Secondly, unlike the journalist, everyone should read this 2020Health Report. You will hopefully find that it is absolutely garbage: vindictive, patronising and Victorian.
Try these quotes:
“if the parents are eating unhealthy food and spending five hours in front of a screen a day, likely as not the children are also.” This is the stuff of 19th century patrician contempt for ordinary people: simply by hinting that watching TV is bad for you and simply implying – with a contemptuous wink – what is meant by “unhealthy food”.
Statistics on mental illness include: “one in five (20%) of girls in Year 11 (age 15/16) reporting anxiety or depression (which means) irregular sleep patterns, cyber bullying, social isolation, exam stress, confusion around sexuality, rejection, bereavement and family breakdown”. Mental illness?
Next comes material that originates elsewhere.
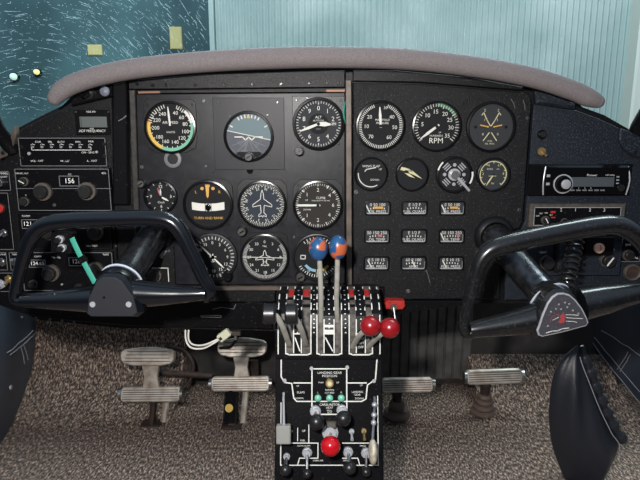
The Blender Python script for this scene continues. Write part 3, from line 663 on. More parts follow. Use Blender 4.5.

Really?
The report authors seem disappointed that obesity statistics in females fell from “26.7% in 2004, decreasing to 16.5% by 2011” and so they have simply moved the goalposts to report that “If the data on young teenage girls appears encouraging, we also need to bear in mind the apparent increase of eating disorders in recent years”. First create scares about food (or “unhealthy food”) and then blame them for not living up to it (eating disorders fueled, no doubt, by the bullying confusion about what to eat).
Having no data doesn’t even put these researchers off: “Reduced rates of smoking, alcohol consumption and drug misuse may be attributable in part to PSHE Education, but no corroborating (quantitative) data exists.”
The more that a well-being consultancy can make themselves into an essential part of our daily lives, with more clients, the better it is for their business. So we find them saying: “It is all too easy to turn health and well-being initiatives into tick-box exercises. This in turn creates a low-impact, fragmented school wellbeing programme, one liable to frustrate staff as a timewasting exercise that interferes with the business of raising educational outcomes… therefore, support for parent education in child wellbeing, alongside greater parental involvement in the school’s wellbeing initiatives, may well be part of the solution… (and) the regular measurement of children’s wellbeing.”
This report is worth looking at to come to terms with flabby science, undernourished journalism, unhealthy emphasis on bullshit evidence, and the disordered self-gratification of academia.